October 26, 2004

dnr approves oak creek aquifer storage of treated water
Utility first in state to inject treated water into ground for storage, pump into water system

OAK CREEK – October 26, 2004 – After conducting a five-year pilot program to study the feasibility of storing treated drinking water underground for later use during peak demand periods, Oak Creek Water and Sewer announced today it became the first Wisconsin utility to receive approval from the DNR to employ the storage method known as aquifer storage recovery (ASR) as part of their permanent system.

This technology allows Oak Creek to pump normal treated drinking water underground into the aquifer during low-usage winter months and then recover that water during periods of high-flow summer months,” said Mike Sullivan, utility engineer.

Like many Wisconsin communities, Oak Creek faces increased demands for water during the summers. This approach allows ratepayers to avoid large expenditures for treatment plant and storage expansions, which otherwise would be needed to meet peak demands.

“The DNR approval allows us to avoid a costly projected expansion of our treatment plant as early as 2008,” said Steve Yttri, utility general manager. “Ratepayers will save an estimated $8 million in infrastructure improvement costs as we ultimately expand lower cost underground storage to 150 million gallons.”

Oak Creek began an ASR pilot program in 1999. During the five-year program, the utility has pumped millions of gallons of treated water into a reconstructed 1,800-foot-deep well. After the DNR was convinced the water was safe and met health standards for consumers, the utility was allowed to distribute the water several times through its water system during the pilot program. ASR is currently used in 13 other states.

“Consumers did not report changes in water quality to the utility when we distributed water stored underground,” Yttri said. “When you consider that our utility produces some of the highest quality water in the nation, that’s a good indication that aquifer storage recovery works.”
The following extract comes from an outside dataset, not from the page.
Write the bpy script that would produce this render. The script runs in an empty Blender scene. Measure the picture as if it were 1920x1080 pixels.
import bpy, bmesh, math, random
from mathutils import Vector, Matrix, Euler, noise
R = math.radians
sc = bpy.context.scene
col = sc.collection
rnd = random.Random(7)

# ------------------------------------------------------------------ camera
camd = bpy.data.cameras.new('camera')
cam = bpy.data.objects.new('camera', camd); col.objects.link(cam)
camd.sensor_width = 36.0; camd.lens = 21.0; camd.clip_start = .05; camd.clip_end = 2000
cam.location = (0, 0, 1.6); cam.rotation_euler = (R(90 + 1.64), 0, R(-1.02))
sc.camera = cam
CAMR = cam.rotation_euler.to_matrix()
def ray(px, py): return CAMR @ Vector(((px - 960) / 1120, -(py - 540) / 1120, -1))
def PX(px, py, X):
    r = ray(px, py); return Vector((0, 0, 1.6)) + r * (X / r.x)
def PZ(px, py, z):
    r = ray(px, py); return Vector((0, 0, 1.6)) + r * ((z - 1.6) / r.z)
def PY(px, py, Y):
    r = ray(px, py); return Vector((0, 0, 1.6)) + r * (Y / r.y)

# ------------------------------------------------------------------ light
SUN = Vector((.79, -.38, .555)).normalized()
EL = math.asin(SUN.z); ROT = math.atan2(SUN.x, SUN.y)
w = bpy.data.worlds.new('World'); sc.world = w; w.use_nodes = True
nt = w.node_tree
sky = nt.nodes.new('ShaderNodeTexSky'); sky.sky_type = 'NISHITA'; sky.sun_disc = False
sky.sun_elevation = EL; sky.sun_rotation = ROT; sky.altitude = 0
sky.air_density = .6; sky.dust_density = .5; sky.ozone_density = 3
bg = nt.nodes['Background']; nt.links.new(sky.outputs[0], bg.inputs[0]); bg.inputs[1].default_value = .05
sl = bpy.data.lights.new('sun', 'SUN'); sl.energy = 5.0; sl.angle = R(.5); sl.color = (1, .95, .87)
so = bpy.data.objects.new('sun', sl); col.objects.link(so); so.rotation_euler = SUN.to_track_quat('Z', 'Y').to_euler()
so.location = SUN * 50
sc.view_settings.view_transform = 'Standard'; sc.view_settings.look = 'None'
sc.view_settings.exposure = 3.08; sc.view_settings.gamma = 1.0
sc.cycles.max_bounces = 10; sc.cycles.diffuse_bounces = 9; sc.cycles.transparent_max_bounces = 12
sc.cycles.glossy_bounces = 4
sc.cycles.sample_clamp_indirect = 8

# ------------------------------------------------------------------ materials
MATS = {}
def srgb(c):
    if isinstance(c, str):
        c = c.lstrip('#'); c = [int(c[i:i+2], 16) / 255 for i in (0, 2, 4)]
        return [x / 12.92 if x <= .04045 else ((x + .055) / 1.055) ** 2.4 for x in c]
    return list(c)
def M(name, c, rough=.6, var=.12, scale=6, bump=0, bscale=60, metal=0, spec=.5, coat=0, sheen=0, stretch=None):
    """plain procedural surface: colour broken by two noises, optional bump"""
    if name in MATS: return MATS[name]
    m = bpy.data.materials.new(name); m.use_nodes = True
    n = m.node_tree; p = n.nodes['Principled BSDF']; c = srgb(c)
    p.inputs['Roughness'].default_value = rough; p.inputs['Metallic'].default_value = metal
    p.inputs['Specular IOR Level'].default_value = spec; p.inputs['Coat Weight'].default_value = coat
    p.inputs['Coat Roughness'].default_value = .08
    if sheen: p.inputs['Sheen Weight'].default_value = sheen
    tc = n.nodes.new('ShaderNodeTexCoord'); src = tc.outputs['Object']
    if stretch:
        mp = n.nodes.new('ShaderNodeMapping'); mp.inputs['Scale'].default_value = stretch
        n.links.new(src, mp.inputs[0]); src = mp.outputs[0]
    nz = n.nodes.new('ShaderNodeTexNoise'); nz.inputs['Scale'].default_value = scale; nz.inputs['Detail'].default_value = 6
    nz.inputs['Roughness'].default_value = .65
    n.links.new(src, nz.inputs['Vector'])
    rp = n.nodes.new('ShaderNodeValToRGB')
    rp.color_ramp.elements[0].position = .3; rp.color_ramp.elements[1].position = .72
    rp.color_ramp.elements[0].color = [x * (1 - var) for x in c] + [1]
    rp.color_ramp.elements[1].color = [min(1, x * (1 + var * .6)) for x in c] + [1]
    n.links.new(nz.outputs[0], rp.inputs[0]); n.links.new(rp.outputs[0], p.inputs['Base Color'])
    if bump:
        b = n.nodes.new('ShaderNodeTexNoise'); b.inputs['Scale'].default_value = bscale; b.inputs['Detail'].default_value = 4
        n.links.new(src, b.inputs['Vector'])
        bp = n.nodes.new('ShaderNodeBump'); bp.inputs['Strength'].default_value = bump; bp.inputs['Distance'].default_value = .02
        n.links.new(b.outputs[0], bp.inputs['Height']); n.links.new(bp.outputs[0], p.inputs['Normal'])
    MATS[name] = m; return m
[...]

The Oak Creek Water and Sewer Utility produces some of the highest quality drinking water in the nation. Always seeking new ways to improve, utility employees conduct thousands of water quality tests annually to ensure the cleanest, safest drinking water possible flows to customers. In fact, the utility tests nearly three times more than the 970 quality controls required by government regulations. The utility is proud to announce its water meets and exceeds all federal and state drinking water health standards.